The Autograder features a robust, multi-language localization system that allows all student-facing feedback, error messages, and test reports to be delivered in the student's preferred language.

Architecture Overview

The system follows an "English Internals + Structured Locales" strategy: - Source Code: All internal logic, variable names, and developer-facing logs remain in English. - Student-Facing Text: Externalized into centralized JSON catalogs for maximum interoperability with other services. - Dynamic Selection: The language is selected per-submission via the locale parameter (e.g., pt-br).

The t() Function

The core of the system is the t(key, locale=..., **kwargs) function, located in autograder/translations.

Usage Example

from autograder.translations import t

# Basic translation
name = t("web_dev.html.check_head.description", locale="pt-br")

# Translation with variables
report = t(
    "web_dev.html.has_tag.report", 
    locale="en", 
    tag="div", 
    found_count=2, 
    required_count=5
)

Key Features

  • Nested Lookup: Supports dot-notation (e.g., a.b.c) to traverse hierarchical dictionaries.
  • Graceful Fallback: If a key is missing in the target locale (e.g., pt-br), it automatically falls back to the default locale (en).
  • Locale Normalization: Common formats like pt-br are automatically normalized to pt_br to match Python module naming conventions.
  • Variable Interpolation: Uses standard Python .format() syntax for dynamic values.

Translation Catalogs

Catalogs are JSON files located in autograder/translations/. Using JSON allows the same translation keys to be shared across a multi-language ecosystem (e.g., Prisma API, Frontend, CLI).

Catalog Structure (Nested)

We use a nested structure to organize strings by domain and feature:

// autograder/translations/en.json
{
    "web_dev": {
        "html": {
            "check_head": {
                "description": "Checks if a tag exists in the <head>.",
                "report": {
                    "found": "Tag <{tag}> found.",
                    "not_found": "Tag <{tag}> not found."
                }
            }
        }
      }
}

Main Categories

  1. preflight: Errors during environment setup and requirement checks.
  2. feedback: Report headers, category labels (Essential vs.
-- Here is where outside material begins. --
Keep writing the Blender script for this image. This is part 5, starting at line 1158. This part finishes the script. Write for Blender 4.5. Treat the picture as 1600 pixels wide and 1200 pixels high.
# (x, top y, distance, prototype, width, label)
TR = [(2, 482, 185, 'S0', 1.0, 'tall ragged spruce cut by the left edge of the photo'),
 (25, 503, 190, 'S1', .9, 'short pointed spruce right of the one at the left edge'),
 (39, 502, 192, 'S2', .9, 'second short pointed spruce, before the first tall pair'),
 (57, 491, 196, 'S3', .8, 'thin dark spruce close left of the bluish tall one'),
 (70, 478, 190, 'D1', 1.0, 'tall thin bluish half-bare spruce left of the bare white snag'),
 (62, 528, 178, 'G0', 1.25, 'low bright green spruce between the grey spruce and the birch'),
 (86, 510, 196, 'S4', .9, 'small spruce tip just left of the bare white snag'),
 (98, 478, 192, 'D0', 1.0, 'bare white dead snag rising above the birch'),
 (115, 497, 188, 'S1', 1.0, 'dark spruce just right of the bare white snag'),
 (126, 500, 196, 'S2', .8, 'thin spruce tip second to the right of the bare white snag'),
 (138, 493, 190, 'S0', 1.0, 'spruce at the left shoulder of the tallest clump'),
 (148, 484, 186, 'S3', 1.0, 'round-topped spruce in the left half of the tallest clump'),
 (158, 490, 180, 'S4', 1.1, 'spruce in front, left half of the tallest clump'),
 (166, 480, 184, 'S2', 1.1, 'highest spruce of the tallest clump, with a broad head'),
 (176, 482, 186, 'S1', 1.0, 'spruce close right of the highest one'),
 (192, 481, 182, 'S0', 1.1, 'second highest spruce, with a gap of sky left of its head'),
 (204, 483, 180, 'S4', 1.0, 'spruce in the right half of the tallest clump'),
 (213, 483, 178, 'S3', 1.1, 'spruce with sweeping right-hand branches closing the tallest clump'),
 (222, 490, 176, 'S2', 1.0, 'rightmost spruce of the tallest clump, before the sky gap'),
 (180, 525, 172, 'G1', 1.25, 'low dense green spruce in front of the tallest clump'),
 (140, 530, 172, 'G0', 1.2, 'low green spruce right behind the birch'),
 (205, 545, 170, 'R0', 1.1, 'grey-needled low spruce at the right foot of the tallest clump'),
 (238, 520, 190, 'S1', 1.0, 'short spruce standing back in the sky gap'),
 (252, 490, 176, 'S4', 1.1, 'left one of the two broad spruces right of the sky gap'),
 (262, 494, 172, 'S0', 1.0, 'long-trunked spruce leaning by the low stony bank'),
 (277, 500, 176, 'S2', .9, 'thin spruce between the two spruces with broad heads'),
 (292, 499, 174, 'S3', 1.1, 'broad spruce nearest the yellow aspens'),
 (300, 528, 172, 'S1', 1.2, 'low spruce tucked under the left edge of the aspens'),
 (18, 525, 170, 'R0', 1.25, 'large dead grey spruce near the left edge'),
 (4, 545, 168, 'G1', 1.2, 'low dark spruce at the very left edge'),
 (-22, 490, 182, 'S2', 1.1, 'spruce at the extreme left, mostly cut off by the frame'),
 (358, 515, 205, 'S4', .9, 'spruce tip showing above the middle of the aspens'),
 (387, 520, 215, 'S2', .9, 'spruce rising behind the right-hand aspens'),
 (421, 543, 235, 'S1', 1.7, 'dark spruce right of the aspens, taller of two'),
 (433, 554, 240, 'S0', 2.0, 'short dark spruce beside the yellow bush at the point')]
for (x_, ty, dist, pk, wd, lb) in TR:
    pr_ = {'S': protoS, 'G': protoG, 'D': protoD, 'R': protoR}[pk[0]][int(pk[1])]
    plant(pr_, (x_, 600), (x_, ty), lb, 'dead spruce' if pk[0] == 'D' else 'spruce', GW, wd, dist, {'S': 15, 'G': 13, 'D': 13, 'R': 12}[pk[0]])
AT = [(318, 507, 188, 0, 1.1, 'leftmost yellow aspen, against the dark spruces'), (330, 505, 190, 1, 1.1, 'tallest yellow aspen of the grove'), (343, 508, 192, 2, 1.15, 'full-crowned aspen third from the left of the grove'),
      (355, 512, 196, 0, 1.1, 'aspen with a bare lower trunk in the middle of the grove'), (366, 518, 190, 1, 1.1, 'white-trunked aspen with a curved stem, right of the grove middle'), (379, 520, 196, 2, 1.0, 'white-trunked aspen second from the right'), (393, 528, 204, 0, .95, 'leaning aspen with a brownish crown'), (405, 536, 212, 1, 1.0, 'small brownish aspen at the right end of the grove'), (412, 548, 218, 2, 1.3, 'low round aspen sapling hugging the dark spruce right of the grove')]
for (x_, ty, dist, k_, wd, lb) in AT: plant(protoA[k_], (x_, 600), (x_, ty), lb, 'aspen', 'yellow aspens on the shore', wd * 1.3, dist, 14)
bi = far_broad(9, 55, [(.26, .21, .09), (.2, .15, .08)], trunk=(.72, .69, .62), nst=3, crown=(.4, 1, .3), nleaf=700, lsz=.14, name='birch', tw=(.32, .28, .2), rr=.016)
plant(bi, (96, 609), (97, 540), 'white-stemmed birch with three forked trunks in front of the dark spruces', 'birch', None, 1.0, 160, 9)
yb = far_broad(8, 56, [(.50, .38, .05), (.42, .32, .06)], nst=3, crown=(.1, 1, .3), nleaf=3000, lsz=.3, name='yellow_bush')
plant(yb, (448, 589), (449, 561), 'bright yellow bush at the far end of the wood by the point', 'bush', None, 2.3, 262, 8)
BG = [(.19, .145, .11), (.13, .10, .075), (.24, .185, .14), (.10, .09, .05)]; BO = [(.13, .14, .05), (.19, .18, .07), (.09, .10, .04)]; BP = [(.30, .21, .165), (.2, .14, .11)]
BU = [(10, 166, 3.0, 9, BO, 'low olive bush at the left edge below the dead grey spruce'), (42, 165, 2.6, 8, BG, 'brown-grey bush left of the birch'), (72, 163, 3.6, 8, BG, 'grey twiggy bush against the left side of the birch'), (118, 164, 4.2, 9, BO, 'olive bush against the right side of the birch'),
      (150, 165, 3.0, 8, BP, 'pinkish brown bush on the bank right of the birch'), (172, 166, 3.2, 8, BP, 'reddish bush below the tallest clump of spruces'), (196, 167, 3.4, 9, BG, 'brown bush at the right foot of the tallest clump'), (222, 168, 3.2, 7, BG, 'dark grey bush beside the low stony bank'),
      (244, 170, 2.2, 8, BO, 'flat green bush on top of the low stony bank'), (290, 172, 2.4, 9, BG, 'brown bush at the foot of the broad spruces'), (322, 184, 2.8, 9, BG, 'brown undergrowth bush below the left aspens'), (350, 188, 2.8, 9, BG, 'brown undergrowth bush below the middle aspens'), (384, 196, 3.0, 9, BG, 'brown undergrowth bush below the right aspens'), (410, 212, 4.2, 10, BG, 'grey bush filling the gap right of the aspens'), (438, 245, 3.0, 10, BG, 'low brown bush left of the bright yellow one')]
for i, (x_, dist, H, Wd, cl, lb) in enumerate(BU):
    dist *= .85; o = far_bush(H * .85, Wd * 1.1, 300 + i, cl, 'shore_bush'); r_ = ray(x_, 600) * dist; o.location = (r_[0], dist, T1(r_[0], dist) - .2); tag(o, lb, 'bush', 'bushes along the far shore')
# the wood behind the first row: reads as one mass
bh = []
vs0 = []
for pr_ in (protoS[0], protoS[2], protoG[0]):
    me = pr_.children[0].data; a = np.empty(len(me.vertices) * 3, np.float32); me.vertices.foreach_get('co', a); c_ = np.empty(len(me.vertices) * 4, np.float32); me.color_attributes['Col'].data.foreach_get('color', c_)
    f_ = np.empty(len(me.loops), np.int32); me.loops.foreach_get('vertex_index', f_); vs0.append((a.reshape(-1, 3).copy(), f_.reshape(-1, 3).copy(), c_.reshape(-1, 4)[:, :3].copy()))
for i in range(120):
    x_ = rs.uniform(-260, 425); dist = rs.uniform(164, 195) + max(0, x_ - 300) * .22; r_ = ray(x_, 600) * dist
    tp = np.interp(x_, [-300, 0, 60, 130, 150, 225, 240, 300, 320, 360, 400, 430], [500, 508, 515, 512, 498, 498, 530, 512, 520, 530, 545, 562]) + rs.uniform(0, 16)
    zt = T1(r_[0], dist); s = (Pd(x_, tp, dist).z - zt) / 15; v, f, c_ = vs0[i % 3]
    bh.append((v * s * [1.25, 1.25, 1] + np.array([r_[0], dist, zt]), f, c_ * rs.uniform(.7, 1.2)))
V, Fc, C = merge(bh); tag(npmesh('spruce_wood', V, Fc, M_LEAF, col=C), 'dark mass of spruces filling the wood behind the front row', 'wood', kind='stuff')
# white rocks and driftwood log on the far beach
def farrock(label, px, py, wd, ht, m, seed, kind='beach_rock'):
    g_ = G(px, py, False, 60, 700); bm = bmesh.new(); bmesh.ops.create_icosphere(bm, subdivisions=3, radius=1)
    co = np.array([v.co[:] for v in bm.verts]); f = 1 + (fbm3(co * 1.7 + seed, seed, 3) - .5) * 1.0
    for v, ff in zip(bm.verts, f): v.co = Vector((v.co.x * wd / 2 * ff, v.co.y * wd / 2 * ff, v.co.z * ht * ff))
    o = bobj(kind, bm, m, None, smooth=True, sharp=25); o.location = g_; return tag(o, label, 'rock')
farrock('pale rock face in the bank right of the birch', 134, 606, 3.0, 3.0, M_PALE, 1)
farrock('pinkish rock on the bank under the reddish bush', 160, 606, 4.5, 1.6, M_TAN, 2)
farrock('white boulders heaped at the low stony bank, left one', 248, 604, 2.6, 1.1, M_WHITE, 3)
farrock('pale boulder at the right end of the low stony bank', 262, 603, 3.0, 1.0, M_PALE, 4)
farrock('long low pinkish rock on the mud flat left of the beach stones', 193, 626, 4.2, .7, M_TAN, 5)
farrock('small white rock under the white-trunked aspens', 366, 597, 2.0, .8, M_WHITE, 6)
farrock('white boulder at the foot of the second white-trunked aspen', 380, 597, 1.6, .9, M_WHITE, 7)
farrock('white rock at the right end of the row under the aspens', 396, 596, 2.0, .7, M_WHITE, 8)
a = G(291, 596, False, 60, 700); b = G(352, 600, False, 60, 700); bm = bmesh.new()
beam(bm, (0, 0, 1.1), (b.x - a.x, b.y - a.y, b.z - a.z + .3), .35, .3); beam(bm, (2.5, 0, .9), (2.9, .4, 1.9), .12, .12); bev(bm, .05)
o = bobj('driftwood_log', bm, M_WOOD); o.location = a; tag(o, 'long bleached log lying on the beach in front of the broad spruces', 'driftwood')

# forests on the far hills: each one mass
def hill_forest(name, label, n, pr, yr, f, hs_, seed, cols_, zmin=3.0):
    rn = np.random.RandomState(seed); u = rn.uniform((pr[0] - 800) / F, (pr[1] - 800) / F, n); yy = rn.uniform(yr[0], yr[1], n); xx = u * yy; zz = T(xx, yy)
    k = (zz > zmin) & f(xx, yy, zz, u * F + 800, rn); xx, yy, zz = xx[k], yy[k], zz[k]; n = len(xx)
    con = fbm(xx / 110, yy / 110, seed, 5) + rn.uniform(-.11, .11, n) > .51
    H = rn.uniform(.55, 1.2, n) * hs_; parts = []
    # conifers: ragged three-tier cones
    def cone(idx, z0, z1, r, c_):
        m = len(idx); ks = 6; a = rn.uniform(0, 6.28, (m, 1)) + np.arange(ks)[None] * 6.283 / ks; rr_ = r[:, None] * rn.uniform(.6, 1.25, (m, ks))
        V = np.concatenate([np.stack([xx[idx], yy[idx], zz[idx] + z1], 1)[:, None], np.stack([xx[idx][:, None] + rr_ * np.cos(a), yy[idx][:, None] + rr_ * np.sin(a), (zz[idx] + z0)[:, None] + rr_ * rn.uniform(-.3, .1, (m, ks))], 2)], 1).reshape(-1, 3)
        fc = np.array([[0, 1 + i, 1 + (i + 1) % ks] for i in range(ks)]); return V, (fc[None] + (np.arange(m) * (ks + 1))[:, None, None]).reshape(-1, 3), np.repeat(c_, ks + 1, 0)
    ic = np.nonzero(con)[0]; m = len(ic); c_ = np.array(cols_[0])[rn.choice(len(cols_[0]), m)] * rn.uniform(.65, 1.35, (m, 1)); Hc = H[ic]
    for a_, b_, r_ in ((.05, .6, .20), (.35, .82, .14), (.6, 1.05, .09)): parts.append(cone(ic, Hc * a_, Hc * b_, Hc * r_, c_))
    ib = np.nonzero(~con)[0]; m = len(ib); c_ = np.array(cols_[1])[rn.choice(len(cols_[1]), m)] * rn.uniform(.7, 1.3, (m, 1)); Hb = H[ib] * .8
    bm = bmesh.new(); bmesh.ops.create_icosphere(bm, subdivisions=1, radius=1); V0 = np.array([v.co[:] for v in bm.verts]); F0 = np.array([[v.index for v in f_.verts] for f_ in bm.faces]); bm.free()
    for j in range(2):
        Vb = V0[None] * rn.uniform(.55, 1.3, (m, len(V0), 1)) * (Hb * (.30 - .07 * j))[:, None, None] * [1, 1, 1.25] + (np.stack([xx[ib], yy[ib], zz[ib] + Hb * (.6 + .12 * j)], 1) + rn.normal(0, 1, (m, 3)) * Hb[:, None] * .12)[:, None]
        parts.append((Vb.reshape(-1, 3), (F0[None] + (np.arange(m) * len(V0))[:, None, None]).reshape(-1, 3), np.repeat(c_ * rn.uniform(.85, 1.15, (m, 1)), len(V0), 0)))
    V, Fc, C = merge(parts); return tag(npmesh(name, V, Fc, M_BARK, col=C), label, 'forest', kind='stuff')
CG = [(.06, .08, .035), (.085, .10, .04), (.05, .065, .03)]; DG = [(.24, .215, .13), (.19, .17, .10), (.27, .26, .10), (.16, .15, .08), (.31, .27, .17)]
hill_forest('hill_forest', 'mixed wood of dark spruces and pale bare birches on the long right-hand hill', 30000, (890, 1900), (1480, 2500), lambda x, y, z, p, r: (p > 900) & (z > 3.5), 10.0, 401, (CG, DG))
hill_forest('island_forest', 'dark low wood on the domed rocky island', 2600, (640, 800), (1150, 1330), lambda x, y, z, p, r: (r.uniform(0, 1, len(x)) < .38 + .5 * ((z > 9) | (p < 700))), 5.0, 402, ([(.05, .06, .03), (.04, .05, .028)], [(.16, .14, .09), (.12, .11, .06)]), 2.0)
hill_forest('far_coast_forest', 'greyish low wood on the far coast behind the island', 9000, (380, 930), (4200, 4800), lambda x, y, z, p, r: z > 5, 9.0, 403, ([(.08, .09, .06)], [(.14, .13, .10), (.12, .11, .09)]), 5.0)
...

Bonus), and instructions.
  3. ai: Prompts used by the AiExecutor.
  4. web_dev: Specialized test strings for the Web Development library.

Adding a New Language

  1. Create a new file in autograder/translations/ named after the ISO 639-1 code + region, using snake_case for the filename (e.g., pt_br.json).
  2. Define the JSON structure by copying it from en.json.
  3. The new language will be automatically available via t(..., locale="pt-br").

Best Practices

  1. Never Hardcode: Any string that a student will see must use t().
  2. Use Dot-Notation: Use descriptive paths that reflect the module structure.
  3. Keep Parity: Always ensure that new keys added to en.json are also added to local catalogs (e.g., pt_br.json) to avoid unexpected fallbacks.
  4. Leaf Strings: Ensure the path points to a string, not a sub-dictionary. For example, use report.found instead of just report.